Ha sido uno de los directores de orquesta más enigmáticos y las circunstancias que ha rodeado su muerte no han hecho más que amplificar el misterio. Carlos Kleiber, una de las grandes batutas del siglo, murió el pasado 13 de julio en Eslovenia --país de origen de su madre--, a la edad de 74 años, pero su fallecimiento no se hizo público hasta ayer, dos días después de que sus restos mortales fueran inhumados en el cementerio de la ciudad eslovena de Konjsica, según afirmó una sobrina del músico.

En una profesión en la que la extravagancia y el culto a la personalidad son moneda corriente, él fue uno de los más raros y huidizos --jamás concedió una entrevista y sus apariciones como director fueron contadísimas--, pero eso no impidió que los músicos y los melómanos le tuviesen un gran respeto.

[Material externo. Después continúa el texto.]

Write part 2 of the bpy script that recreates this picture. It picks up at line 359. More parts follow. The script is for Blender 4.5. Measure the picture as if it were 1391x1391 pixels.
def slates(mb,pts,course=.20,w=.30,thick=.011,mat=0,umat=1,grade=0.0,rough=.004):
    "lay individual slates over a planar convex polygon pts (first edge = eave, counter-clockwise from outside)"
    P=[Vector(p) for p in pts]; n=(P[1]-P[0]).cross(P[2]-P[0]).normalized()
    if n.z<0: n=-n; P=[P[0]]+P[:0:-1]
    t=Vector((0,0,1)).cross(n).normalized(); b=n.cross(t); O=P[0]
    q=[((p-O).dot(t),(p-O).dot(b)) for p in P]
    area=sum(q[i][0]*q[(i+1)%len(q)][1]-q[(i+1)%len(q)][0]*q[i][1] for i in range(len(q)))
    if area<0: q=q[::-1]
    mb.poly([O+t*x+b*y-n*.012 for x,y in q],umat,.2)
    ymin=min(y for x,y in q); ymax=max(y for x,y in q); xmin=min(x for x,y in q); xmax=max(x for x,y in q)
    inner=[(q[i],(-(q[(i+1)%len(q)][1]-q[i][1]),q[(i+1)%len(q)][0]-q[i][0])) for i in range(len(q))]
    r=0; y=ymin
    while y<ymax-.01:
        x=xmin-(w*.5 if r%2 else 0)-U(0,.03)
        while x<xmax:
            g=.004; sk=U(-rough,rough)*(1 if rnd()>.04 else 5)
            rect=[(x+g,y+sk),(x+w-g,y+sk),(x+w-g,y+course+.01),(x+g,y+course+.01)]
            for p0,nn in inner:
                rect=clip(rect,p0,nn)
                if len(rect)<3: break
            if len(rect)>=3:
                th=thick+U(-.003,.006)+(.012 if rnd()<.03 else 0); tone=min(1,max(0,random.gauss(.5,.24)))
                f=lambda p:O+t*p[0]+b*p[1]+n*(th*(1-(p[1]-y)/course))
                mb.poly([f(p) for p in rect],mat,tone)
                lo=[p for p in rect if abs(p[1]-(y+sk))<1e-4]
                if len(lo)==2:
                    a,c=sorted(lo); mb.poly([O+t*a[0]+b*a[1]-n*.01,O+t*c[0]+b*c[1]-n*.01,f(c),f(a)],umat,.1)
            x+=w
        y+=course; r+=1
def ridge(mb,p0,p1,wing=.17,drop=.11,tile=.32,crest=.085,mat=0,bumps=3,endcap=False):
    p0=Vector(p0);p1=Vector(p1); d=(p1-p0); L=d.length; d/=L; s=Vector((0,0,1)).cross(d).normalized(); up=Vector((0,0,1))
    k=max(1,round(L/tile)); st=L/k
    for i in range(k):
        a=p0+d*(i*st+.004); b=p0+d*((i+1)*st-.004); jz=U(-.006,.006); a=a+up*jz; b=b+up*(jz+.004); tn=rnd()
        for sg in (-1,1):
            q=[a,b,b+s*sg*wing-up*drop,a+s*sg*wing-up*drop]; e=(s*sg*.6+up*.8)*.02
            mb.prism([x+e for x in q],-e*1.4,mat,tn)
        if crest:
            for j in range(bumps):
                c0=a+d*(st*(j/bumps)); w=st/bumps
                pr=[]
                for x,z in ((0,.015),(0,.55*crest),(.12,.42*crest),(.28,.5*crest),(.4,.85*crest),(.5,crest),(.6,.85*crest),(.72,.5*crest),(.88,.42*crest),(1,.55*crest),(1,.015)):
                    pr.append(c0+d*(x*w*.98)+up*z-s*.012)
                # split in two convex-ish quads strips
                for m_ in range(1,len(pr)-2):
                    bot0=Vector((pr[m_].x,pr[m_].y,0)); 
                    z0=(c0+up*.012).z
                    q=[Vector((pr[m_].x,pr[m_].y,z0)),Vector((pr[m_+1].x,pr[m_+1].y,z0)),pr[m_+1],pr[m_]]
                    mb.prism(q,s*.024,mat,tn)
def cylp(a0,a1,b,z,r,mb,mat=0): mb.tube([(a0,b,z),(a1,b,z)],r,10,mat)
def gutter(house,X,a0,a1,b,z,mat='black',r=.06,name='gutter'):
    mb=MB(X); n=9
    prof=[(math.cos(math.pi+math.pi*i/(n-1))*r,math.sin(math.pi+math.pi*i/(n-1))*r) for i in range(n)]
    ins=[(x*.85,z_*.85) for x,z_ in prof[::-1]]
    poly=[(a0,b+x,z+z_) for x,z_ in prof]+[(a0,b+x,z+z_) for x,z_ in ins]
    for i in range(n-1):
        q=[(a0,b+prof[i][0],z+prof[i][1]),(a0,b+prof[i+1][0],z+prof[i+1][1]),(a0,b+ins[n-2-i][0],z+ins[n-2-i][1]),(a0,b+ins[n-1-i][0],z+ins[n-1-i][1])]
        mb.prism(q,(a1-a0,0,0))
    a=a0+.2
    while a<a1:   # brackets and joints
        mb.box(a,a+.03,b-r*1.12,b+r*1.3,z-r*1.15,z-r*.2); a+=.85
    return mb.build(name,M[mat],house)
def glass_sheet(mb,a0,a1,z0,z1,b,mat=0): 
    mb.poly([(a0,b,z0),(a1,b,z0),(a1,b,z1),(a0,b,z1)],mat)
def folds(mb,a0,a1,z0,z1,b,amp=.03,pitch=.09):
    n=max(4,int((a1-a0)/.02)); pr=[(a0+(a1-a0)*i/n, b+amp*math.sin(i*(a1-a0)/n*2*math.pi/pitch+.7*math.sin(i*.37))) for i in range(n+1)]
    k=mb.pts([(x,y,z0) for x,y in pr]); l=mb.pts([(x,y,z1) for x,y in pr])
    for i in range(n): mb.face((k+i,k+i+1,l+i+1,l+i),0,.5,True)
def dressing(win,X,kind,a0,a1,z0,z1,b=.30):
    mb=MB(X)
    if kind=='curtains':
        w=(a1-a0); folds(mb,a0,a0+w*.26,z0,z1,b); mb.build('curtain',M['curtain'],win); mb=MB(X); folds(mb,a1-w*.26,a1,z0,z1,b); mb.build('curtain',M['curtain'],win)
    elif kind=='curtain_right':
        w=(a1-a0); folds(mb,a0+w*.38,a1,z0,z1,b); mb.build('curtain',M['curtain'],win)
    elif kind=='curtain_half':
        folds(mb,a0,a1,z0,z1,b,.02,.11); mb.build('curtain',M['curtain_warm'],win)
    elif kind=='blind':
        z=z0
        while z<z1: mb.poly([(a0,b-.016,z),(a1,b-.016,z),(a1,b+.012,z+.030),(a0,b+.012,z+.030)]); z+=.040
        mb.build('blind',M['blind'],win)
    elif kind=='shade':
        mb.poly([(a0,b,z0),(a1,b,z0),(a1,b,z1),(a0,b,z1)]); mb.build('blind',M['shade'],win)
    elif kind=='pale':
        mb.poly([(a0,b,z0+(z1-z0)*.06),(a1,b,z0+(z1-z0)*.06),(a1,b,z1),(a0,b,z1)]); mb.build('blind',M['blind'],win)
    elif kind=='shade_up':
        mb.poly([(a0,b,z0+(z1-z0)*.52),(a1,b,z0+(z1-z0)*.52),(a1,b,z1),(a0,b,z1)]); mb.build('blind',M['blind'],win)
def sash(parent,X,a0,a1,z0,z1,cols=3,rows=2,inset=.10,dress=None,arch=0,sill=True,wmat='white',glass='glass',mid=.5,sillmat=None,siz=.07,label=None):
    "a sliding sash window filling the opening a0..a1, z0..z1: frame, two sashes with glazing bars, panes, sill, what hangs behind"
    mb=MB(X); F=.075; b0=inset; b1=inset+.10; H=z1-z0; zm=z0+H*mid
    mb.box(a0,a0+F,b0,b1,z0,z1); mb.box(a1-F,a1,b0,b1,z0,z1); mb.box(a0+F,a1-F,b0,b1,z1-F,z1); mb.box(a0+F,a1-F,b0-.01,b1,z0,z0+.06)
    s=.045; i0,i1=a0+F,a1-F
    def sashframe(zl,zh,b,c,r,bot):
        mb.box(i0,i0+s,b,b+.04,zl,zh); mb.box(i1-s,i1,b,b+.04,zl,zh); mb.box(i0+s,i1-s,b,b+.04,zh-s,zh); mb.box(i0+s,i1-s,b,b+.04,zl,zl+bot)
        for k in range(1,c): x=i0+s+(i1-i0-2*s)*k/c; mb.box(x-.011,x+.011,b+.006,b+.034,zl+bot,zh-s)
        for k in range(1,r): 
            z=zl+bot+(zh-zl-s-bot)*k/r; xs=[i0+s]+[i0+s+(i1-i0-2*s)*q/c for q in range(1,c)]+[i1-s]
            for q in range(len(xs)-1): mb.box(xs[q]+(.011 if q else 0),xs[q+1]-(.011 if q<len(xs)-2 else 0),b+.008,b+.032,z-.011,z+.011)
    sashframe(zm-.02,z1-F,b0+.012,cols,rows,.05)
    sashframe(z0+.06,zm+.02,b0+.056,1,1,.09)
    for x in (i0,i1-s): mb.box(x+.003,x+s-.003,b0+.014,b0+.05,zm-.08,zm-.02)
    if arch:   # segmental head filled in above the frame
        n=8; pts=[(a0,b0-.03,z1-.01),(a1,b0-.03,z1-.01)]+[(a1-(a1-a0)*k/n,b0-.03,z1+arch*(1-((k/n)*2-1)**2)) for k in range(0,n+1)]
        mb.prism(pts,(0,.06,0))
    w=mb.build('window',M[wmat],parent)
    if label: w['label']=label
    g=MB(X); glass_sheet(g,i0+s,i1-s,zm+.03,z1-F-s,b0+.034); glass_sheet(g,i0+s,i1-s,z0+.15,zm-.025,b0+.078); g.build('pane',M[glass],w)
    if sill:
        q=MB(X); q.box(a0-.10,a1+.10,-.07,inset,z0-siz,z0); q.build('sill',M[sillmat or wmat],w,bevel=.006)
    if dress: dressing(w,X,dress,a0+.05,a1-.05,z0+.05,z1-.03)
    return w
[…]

Carlos Kleiber nació en 1930 en Berlín, hijo de otro gigante de la dirección, el vienés Erich Kleiber, un artista tan perfeccionista y tiránico que fue capaz de hacer 34 ensayos de orquesta completa en el estreno absoluto de la ópera Wozzeck.

Kleiber creció en el exilio argentino al que le llevó su padre e inició su carrera musical en ese país. La leyenda dice que el padre del director de orquesta no aprobaba la dedicación a la música de su hijo --de hecho, le obligó a estudiar Química en Suiza--, y por ello las críticas que le dedicó en público fueron demoledoras. Murió en 1956, cuando Carlos empezaba a destacarse en las salas de concierto alemanas y la crítica le señalaba como el sucesor de su padre. Esa frecuente comparación siempre le irritó.

ARTISTA HIPERSENSIBLE

Kleiber era un perfeccionista, un artista hipersensible a las críticas que desde mediados de los años 60 no quiso vincularse por contrato a ninguna orquesta y sólo hasta bien entrada su madurez se decidió a debutar en el Metropolitan o en la Filarmónica de Berlín. Si esporádicas e imprevisibles fueron sus actuaciones --solía anularlas en el último momento, sin motivo aparente--, igualmente fueron erráticas pero muy apreciadas sus grabaciones discográficas, resultado de contratos astronómicos que él se encargó de negociar personalmente. Su restringido repertorio coincidió con el de su padre: las óperas Wozzeck, La Boh¨me, Otello, El caballero de la rosa, Electra, El murciélago, La Traviata y Tristán e Isolda y unas pocas sinfonías. De hecho, la grabación que Erich Kleiber hizo de la Quinta sinfonía de Beethoven para Decca fue considerada durante mucho tiempo una de las mejores hasta que Carlos le superó con una potente versión, 20 años más tarde para DG. Muchos críticos se decantaron por la labor del hijo.

Celoso de su intimidad, cáustico con los fastos de la dirección musical, Kleiber confesó a su amigo Herbert Von Karajan que dirigía sólo cuando tenía la nevera vacía y a Leonard Bernstein: "Quiero vivir en un jardín, estar sentado al sol, comer, beber, dormir, hacer el amor, esto es todo" Para Ioan Hollender, director de la Opera de Viena, ese voluntario enclaustramiento ha escondido en todos estos años de ausencia "la búsqueda en el arte de lo que nadie encuentra: lo absoluto".